▶ **GIVEN INSTRUCTION**: In the data that follows, count each line holding the string "this"; answer with the number only.

>> Start COLLECTED MATERIAL

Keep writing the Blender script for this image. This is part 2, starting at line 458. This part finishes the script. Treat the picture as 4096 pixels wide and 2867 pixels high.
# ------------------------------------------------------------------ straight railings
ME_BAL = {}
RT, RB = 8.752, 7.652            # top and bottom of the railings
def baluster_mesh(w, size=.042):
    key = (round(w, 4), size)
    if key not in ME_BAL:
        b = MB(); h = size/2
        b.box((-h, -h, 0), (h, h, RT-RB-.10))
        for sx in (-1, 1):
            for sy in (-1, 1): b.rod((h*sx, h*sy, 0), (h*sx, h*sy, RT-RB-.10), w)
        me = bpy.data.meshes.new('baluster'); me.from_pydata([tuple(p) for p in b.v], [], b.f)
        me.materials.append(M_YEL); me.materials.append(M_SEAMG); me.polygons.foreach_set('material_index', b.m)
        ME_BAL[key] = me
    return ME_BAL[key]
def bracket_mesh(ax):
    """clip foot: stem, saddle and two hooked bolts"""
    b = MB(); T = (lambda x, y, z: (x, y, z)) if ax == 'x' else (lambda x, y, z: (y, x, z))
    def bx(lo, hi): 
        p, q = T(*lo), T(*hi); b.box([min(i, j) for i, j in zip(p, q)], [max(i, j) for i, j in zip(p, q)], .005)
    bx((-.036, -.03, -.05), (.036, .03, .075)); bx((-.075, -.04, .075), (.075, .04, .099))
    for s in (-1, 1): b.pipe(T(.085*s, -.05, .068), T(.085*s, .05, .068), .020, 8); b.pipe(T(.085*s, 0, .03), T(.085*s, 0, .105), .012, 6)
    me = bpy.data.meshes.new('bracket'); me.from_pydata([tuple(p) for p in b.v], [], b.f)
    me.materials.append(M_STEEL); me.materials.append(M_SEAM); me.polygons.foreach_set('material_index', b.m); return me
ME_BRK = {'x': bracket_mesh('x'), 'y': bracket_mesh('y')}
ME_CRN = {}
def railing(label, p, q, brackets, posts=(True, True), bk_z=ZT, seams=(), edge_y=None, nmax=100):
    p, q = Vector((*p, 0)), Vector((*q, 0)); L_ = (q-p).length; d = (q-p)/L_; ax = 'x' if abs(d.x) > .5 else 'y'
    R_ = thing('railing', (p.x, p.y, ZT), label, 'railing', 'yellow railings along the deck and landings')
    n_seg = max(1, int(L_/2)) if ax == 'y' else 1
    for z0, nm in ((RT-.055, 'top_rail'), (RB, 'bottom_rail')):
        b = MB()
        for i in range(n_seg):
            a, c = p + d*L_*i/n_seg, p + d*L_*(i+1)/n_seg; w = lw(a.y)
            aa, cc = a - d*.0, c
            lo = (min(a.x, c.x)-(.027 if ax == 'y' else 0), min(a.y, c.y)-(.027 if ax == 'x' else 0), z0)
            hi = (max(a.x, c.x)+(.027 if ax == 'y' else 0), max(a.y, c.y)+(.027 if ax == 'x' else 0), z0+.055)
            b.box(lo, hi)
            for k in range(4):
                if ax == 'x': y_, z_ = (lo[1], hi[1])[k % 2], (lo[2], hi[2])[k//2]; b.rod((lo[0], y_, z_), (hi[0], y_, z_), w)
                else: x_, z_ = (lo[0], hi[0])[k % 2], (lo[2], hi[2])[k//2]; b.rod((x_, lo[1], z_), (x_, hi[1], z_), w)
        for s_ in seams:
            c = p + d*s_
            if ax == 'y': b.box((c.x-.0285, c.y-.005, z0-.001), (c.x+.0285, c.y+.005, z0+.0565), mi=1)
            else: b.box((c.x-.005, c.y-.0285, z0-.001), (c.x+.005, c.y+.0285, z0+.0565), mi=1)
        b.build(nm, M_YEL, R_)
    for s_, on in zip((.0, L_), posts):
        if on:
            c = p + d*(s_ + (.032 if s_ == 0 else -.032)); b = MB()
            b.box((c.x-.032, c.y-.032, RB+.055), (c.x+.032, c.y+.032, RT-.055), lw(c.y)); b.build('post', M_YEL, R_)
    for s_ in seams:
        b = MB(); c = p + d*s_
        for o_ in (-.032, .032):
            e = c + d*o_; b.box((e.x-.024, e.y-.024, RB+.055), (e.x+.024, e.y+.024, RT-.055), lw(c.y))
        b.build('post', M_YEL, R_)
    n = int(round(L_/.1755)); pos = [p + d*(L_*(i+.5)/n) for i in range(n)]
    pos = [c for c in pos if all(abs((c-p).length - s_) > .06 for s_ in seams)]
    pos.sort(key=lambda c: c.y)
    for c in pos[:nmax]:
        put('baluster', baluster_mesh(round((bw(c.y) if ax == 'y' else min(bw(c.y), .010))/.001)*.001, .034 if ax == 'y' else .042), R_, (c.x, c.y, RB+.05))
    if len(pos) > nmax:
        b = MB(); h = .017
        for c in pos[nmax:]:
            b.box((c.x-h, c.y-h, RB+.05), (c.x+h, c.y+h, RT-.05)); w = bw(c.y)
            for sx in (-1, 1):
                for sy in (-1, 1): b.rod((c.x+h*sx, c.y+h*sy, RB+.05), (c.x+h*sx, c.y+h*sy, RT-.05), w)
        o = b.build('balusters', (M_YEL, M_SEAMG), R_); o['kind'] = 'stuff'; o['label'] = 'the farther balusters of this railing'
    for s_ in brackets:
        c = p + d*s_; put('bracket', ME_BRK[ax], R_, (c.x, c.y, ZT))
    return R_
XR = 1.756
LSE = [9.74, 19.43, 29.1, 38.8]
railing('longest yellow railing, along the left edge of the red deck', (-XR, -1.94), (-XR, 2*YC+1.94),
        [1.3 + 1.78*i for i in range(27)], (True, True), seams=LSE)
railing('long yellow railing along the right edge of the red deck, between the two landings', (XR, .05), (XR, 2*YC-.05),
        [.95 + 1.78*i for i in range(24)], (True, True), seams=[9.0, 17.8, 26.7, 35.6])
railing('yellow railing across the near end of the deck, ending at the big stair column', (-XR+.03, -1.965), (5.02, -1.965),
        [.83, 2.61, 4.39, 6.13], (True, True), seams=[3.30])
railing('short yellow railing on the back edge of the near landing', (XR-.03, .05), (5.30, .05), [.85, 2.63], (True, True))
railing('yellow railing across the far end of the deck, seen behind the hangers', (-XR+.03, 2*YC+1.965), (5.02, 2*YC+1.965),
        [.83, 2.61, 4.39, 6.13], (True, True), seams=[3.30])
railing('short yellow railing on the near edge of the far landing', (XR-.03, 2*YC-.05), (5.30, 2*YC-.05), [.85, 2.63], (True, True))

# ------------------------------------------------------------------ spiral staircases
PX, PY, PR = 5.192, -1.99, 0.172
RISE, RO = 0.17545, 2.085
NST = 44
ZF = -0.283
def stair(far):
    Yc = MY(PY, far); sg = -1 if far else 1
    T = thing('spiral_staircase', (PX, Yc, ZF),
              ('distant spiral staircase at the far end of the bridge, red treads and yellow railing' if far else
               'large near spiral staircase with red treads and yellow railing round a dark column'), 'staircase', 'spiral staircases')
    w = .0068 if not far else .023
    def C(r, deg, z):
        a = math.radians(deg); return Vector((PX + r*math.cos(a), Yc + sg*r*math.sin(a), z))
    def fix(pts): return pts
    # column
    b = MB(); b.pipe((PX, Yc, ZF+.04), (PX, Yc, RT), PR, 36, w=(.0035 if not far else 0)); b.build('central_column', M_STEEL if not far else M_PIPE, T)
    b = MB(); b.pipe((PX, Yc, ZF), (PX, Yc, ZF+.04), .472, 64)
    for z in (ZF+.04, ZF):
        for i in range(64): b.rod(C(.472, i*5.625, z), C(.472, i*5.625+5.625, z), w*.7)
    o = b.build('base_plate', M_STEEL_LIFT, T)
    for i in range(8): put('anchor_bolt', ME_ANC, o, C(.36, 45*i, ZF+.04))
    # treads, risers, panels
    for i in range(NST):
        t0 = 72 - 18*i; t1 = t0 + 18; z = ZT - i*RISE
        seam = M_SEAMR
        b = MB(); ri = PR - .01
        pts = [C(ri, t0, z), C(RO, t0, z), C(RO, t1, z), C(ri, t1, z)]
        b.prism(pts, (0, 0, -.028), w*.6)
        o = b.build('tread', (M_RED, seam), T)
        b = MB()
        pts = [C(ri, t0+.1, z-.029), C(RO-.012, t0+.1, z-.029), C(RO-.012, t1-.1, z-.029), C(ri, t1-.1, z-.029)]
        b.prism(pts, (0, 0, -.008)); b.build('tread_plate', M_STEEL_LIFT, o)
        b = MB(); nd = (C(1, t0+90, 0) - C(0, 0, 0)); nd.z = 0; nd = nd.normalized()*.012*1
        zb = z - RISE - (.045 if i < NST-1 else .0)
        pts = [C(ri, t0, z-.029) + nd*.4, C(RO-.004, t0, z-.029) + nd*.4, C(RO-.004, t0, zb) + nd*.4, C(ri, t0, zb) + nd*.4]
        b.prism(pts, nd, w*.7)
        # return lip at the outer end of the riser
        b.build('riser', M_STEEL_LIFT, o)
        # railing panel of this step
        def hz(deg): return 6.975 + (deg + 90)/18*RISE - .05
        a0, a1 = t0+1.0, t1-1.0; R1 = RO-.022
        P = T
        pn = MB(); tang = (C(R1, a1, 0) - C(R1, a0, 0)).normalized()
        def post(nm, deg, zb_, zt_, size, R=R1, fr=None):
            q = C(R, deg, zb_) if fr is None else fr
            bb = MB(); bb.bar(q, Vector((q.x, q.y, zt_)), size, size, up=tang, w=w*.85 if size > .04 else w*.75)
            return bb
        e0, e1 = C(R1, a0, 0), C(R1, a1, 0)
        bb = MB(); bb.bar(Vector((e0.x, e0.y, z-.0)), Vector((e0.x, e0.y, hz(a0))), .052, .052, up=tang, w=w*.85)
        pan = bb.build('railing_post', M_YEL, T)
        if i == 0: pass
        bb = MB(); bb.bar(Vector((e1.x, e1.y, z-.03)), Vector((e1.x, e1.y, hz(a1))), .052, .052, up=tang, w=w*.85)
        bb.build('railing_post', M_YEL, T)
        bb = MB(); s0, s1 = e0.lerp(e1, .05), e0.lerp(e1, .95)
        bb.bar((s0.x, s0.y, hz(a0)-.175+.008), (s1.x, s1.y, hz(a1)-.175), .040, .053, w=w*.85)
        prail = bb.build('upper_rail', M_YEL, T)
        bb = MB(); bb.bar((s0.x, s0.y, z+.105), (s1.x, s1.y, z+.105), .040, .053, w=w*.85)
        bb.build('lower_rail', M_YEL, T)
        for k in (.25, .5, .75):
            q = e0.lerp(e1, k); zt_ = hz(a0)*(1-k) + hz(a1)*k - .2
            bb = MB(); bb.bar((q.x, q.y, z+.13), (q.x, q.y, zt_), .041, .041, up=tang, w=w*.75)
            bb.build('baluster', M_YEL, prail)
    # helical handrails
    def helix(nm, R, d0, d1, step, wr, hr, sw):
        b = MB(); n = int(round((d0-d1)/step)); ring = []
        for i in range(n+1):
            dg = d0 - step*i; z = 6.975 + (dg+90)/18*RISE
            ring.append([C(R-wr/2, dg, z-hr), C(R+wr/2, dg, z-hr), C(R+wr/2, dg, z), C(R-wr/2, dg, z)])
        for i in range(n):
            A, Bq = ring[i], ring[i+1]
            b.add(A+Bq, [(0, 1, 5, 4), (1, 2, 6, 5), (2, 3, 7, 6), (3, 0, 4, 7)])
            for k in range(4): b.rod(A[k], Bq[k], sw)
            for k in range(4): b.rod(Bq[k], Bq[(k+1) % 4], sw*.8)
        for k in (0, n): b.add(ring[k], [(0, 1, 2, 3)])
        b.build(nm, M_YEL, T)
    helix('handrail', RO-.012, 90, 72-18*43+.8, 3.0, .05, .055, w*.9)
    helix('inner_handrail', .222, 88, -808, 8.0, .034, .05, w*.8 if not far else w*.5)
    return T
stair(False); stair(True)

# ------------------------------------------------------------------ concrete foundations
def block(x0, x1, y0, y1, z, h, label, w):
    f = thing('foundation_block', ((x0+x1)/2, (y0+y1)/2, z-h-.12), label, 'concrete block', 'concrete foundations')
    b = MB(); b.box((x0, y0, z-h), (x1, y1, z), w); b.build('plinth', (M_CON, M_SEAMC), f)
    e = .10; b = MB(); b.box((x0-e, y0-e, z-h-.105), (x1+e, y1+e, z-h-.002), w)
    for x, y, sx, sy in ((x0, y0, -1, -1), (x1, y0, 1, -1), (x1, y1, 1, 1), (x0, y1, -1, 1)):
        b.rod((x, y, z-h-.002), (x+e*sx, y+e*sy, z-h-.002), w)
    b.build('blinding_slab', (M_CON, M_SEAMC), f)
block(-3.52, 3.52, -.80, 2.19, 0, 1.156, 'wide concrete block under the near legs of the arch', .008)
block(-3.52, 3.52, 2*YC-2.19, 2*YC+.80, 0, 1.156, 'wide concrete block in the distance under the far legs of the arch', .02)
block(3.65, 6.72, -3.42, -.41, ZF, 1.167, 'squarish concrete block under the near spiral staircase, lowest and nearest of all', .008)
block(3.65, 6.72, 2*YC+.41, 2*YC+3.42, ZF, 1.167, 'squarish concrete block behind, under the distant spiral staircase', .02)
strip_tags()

>> End COLLECTED MATERIAL

▶ **WRITTEN REPLY**: 3